**Goal**. Pictures aside, quote the whole listing exactly.

**Scenes as source code**.
——————
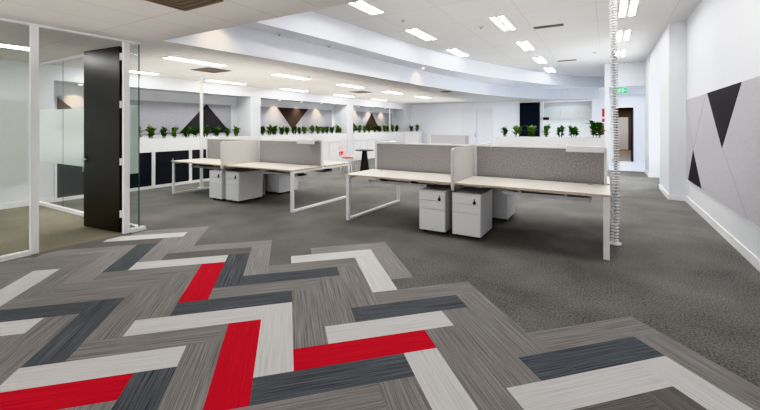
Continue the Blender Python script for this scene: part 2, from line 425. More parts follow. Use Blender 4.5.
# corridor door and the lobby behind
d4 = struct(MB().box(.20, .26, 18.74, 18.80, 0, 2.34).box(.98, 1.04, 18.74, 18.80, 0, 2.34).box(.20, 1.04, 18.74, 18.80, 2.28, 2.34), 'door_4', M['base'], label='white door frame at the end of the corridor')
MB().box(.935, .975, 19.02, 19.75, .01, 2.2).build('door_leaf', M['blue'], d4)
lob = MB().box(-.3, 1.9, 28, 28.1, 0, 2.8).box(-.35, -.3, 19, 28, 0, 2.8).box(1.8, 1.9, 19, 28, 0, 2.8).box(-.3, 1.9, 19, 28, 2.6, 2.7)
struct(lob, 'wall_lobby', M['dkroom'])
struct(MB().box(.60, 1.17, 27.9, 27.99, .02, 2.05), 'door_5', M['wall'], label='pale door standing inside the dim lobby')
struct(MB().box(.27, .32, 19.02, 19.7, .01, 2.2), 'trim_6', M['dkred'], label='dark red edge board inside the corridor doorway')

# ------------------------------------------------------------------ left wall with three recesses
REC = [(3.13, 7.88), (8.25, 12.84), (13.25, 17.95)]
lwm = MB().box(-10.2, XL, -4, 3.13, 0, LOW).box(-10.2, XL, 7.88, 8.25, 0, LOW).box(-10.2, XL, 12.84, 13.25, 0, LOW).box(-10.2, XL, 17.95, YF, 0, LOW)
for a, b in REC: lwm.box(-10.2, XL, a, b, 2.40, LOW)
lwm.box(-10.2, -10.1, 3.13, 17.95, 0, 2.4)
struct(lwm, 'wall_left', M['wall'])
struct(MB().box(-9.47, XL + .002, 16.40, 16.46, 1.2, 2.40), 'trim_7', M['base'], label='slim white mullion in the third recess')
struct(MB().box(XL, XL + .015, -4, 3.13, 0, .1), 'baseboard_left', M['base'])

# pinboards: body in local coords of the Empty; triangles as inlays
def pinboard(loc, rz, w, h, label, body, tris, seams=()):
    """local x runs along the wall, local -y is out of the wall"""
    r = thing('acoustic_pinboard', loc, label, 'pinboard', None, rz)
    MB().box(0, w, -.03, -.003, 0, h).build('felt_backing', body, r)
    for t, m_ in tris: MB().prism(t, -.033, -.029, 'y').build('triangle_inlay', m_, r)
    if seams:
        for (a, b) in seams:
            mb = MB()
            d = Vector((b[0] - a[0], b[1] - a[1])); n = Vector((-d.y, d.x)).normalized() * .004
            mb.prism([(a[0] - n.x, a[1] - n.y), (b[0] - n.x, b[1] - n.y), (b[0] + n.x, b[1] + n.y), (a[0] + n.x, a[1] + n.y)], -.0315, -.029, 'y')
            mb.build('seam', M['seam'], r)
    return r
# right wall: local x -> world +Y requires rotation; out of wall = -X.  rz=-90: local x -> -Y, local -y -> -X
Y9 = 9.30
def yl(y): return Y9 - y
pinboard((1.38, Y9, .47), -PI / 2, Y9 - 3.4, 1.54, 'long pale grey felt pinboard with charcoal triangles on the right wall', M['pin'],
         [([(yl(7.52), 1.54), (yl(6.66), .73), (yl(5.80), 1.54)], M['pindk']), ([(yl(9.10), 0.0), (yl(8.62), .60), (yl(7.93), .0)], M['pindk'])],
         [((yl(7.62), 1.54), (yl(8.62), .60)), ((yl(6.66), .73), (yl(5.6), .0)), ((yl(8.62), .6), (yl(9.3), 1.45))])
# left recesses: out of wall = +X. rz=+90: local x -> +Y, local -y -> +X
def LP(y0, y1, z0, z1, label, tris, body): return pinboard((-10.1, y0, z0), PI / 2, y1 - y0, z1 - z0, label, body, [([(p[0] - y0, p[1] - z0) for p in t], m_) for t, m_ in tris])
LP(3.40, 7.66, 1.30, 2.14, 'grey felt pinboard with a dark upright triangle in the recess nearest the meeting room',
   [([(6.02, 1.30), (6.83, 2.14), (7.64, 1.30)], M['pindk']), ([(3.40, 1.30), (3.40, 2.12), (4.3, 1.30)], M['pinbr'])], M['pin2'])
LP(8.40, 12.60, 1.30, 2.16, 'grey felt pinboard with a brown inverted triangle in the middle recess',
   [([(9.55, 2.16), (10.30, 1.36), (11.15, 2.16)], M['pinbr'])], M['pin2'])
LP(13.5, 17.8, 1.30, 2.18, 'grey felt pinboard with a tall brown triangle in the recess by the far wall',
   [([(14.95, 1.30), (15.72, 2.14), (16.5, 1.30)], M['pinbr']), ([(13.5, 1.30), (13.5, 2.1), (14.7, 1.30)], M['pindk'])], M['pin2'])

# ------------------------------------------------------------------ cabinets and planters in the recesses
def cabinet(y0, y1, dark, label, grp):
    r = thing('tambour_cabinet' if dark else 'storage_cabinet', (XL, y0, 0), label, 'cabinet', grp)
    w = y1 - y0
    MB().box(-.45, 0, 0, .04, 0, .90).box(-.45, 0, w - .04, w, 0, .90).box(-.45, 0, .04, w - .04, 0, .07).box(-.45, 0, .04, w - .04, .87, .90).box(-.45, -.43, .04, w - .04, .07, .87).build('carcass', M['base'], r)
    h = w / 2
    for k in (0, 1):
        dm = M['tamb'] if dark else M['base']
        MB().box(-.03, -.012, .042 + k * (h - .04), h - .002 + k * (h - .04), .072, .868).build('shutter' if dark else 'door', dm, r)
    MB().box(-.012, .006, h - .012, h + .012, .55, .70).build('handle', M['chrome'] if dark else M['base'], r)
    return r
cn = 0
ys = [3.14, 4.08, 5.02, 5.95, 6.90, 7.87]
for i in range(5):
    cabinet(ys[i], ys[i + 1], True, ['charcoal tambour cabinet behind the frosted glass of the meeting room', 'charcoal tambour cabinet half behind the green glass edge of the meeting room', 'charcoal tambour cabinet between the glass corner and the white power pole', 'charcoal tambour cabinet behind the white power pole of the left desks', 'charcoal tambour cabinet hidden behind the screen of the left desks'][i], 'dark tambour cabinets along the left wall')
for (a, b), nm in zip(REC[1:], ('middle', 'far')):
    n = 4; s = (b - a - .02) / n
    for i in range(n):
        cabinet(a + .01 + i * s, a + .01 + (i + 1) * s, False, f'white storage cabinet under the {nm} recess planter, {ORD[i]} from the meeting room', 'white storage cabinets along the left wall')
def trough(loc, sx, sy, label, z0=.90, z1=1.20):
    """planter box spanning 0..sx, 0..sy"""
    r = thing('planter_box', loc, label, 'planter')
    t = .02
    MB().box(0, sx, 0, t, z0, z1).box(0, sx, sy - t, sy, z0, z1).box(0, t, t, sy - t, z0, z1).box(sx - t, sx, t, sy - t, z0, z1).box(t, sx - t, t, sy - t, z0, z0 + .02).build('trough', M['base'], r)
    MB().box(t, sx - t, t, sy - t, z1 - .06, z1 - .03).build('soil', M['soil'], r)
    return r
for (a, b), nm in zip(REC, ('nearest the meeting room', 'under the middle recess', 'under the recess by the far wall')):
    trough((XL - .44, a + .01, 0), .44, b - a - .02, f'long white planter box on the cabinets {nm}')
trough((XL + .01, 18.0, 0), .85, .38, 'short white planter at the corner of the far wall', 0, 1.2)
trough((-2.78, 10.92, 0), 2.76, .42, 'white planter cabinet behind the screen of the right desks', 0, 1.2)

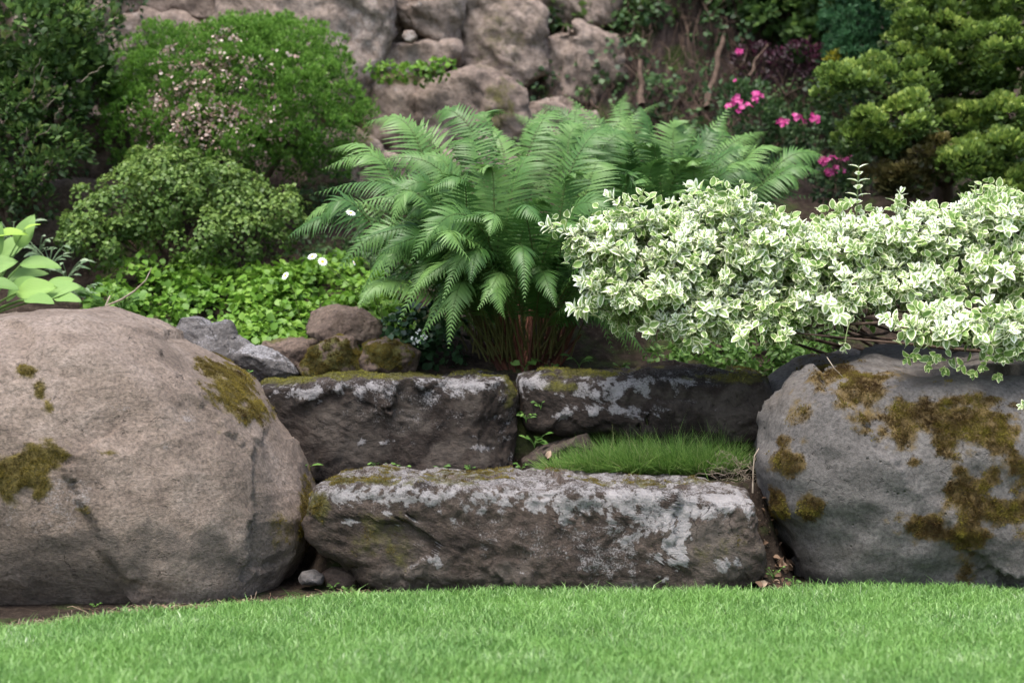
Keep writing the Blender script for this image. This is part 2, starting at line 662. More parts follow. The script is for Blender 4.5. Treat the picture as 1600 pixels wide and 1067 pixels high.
——————
**Solution**.
Continue the Blender Python script for this scene: part 2, from line 425. More parts follow. Use Blender 4.5.
# corridor door and the lobby behind
d4 = struct(MB().box(.20, .26, 18.74, 18.80, 0, 2.34).box(.98, 1.04, 18.74, 18.80, 0, 2.34).box(.20, 1.04, 18.74, 18.80, 2.28, 2.34), 'door_4', M['base'], label='white door frame at the end of the corridor')
MB().box(.935, .975, 19.02, 19.75, .01, 2.2).build('door_leaf', M['blue'], d4)
lob = MB().box(-.3, 1.9, 28, 28.1, 0, 2.8).box(-.35, -.3, 19, 28, 0, 2.8).box(1.8, 1.9, 19, 28, 0, 2.8).box(-.3, 1.9, 19, 28, 2.6, 2.7)
struct(lob, 'wall_lobby', M['dkroom'])
struct(MB().box(.60, 1.17, 27.9, 27.99, .02, 2.05), 'door_5', M['wall'], label='pale door standing inside the dim lobby')
struct(MB().box(.27, .32, 19.02, 19.7, .01, 2.2), 'trim_6', M['dkred'], label='dark red edge board inside the corridor doorway')

# ------------------------------------------------------------------ left wall with three recesses
REC = [(3.13, 7.88), (8.25, 12.84), (13.25, 17.95)]
lwm = MB().box(-10.2, XL, -4, 3.13, 0, LOW).box(-10.2, XL, 7.88, 8.25, 0, LOW).box(-10.2, XL, 12.84, 13.25, 0, LOW).box(-10.2, XL, 17.95, YF, 0, LOW)
for a, b in REC: lwm.box(-10.2, XL, a, b, 2.40, LOW)
lwm.box(-10.2, -10.1, 3.13, 17.95, 0, 2.4)
struct(lwm, 'wall_left', M['wall'])
struct(MB().box(-9.47, XL + .002, 16.40, 16.46, 1.2, 2.40), 'trim_7', M['base'], label='slim white mullion in the third recess')
struct(MB().box(XL, XL + .015, -4, 3.13, 0, .1), 'baseboard_left', M['base'])

# pinboards: body in local coords of the Empty; triangles as inlays
def pinboard(loc, rz, w, h, label, body, tris, seams=()):
    """local x runs along the wall, local -y is out of the wall"""
    r = thing('acoustic_pinboard', loc, label, 'pinboard', None, rz)
    MB().box(0, w, -.03, -.003, 0, h).build('felt_backing', body, r)
    for t, m_ in tris: MB().prism(t, -.033, -.029, 'y').build('triangle_inlay', m_, r)
    if seams:
        for (a, b) in seams:
            mb = MB()
            d = Vector((b[0] - a[0], b[1] - a[1])); n = Vector((-d.y, d.x)).normalized() * .004
            mb.prism([(a[0] - n.x, a[1] - n.y), (b[0] - n.x, b[1] - n.y), (b[0] + n.x, b[1] + n.y), (a[0] + n.x, a[1] + n.y)], -.0315, -.029, 'y')
            mb.build('seam', M['seam'], r)
    return r
# right wall: local x -> world +Y requires rotation; out of wall = -X.  rz=-90: local x -> -Y, local -y -> -X
Y9 = 9.30
def yl(y): return Y9 - y
pinboard((1.38, Y9, .47), -PI / 2, Y9 - 3.4, 1.54, 'long pale grey felt pinboard with charcoal triangles on the right wall', M['pin'],
         [([(yl(7.52), 1.54), (yl(6.66), .73), (yl(5.80), 1.54)], M['pindk']), ([(yl(9.10), 0.0), (yl(8.62), .60), (yl(7.93), .0)], M['pindk'])],
         [((yl(7.62), 1.54), (yl(8.62), .60)), ((yl(6.66), .73), (yl(5.6), .0)), ((yl(8.62), .6), (yl(9.3), 1.45))])
# left recesses: out of wall = +X. rz=+90: local x -> +Y, local -y -> +X
def LP(y0, y1, z0, z1, label, tris, body): return pinboard((-10.1, y0, z0), PI / 2, y1 - y0, z1 - z0, label, body, [([(p[0] - y0, p[1] - z0) for p in t], m_) for t, m_ in tris])
LP(3.40, 7.66, 1.30, 2.14, 'grey felt pinboard with a dark upright triangle in the recess nearest the meeting room',
   [([(6.02, 1.30), (6.83, 2.14), (7.64, 1.30)], M['pindk']), ([(3.40, 1.30), (3.40, 2.12), (4.3, 1.30)], M['pinbr'])], M['pin2'])
LP(8.40, 12.60, 1.30, 2.16, 'grey felt pinboard with a brown inverted triangle in the middle recess',
   [([(9.55, 2.16), (10.30, 1.36), (11.15, 2.16)], M['pinbr'])], M['pin2'])
LP(13.5, 17.8, 1.30, 2.18, 'grey felt pinboard with a tall brown triangle in the recess by the far wall',
   [([(14.95, 1.30), (15.72, 2.14), (16.5, 1.30)], M['pinbr']), ([(13.5, 1.30), (13.5, 2.1), (14.7, 1.30)], M['pindk'])], M['pin2'])

# ------------------------------------------------------------------ cabinets and planters in the recesses
def cabinet(y0, y1, dark, label, grp):
    r = thing('tambour_cabinet' if dark else 'storage_cabinet', (XL, y0, 0), label, 'cabinet', grp)
    w = y1 - y0
    MB().box(-.45, 0, 0, .04, 0, .90).box(-.45, 0, w - .04, w, 0, .90).box(-.45, 0, .04, w - .04, 0, .07).box(-.45, 0, .04, w - .04, .87, .90).box(-.45, -.43, .04, w - .04, .07, .87).build('carcass', M['base'], r)
    h = w / 2
    for k in (0, 1):
        dm = M['tamb'] if dark else M['base']
        MB().box(-.03, -.012, .042 + k * (h - .04), h - .002 + k * (h - .04), .072, .868).build('shutter' if dark else 'door', dm, r)
    MB().box(-.012, .006, h - .012, h + .012, .55, .70).build('handle', M['chrome'] if dark else M['base'], r)
    return r
cn = 0
ys = [3.14, 4.08, 5.02, 5.95, 6.90, 7.87]
for i in range(5):
    cabinet(ys[i], ys[i + 1], True, ['charcoal tambour cabinet behind the frosted glass of the meeting room', 'charcoal tambour cabinet half behind the green glass edge of the meeting room', 'charcoal tambour cabinet between the glass corner and the white power pole', 'charcoal tambour cabinet behind the white power pole of the left desks', 'charcoal tambour cabinet hidden behind the screen of the left desks'][i], 'dark tambour cabinets along the left wall')
for (a, b), nm in zip(REC[1:], ('middle', 'far')):
    n = 4; s = (b - a - .02) / n
    for i in range(n):
        cabinet(a + .01 + i * s, a + .01 + (i + 1) * s, False, f'white storage cabinet under the {nm} recess planter, {ORD[i]} from the meeting room', 'white storage cabinets along the left wall')
def trough(loc, sx, sy, label, z0=.90, z1=1.20):
    """planter box spanning 0..sx, 0..sy"""
    r = thing('planter_box', loc, label, 'planter')
    t = .02
    MB().box(0, sx, 0, t, z0, z1).box(0, sx, sy - t, sy, z0, z1).box(0, t, t, sy - t, z0, z1).box(sx - t, sx, t, sy - t, z0, z1).box(t, sx - t, t, sy - t, z0, z0 + .02).build('trough', M['base'], r)
    MB().box(t, sx - t, t, sy - t, z1 - .06, z1 - .03).build('soil', M['soil'], r)
    return r
for (a, b), nm in zip(REC, ('nearest the meeting room', 'under the middle recess', 'under the recess by the far wall')):
    trough((XL - .44, a + .01, 0), .44, b - a - .02, f'long white planter box on the cabinets {nm}')
trough((XL + .01, 18.0, 0), .85, .38, 'short white planter at the corner of the far wall', 0, 1.2)
trough((-2.78, 10.92, 0), 2.76, .42, 'white planter cabinet behind the screen of the right desks', 0, 1.2)

Keep writing the Blender script for this image. This is part 2, starting at line 662. More parts follow. The script is for Blender 4.5. Treat the picture as 1600 pixels wide and 1067 pixels high.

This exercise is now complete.